The Taula del Tercer Sector has launched the #ÉsOdi campaign with the slogan "És odi, atura'l" to denounce the presence of hate messages on the street, social media, in the media, and in institutions. The initiative begins with a spot built from real testimonies and arrives at the start of the pre-campaign for the municipal elections.
The campaign starts from a paradox that the entity places at the center of public debate. While it seeks to defend human rights and coexistence, discourse against migrants, the poor, or minorities is gaining ground precisely in areas that shape everyday and political conversation.
The Taula places the pre-campaign at a time of more messages against migrants and poor people
Xavier Trabado, president of the Taula del Tercer Sector Social, frames the launch within the electoral calendar. The entity maintains that during this period, simplifying and polarizing messages tend to increase.
"It is a deliberate decision. We are doing it at this time because we know there will be a significant increase in hate messages that blame migrants or people in poverty" - Xavier Trabado, president of the Taula del Tercer Sector Social
The organization extends this alert to different dissemination spaces. It includes the street, social media, the media, and institutions, and adds that these discourses also reach the social entities that accompany and defend the targeted groups.
The campaign's objective is to strengthen citizens' critical capacity to recognize these messages, stop their normalization, and protect the rights of affected individuals. In this context, the initiative also connects with the risk of normalizing hate speech in public debate.
The spot includes cases of racism, anti-Gypsyism, and discrimination in access to employment and housing
Quepo Cooperativa has produced the campaign video with real testimonies. The spot exposes how these discourses fuel sexism, racism, xenophobia, aporophobia, anti-Gypsyism, ableism, LGTBI-phobia, and ageism.
Among the protagonists is Sarai Fernández, gender equality technician at the Fundació Secretariado Gitano. Her testimony translates discrimination into concrete situations of daily life, from job searching to accessing an apartment.
"In the workplace, many Roma people are not hired solely because of their surnames or photos; or, in housing, many landlords decide not to rent [apartments] to Roma people" - Sarai Fernández, gender equality technician, Roma Secretariat Foundation
In addition to the video, the campaign includes materials to explain what hate speech is, how it spreads, and what response can be given to it.
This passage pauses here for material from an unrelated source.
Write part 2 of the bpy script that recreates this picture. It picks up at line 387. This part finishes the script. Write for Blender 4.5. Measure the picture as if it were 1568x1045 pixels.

Part of these tools is specifically aimed at young people exposed to this content in the digital environment, an area where tools for young people also appear, focused on identifying and stopping its circulation.
The initiative is presented with the hashtag #ÉsOdi and the slogan "És odi, atura'l" (It's hate, stop it), and adds practical advice for acting against hate messages in face-to-face and digital spaces.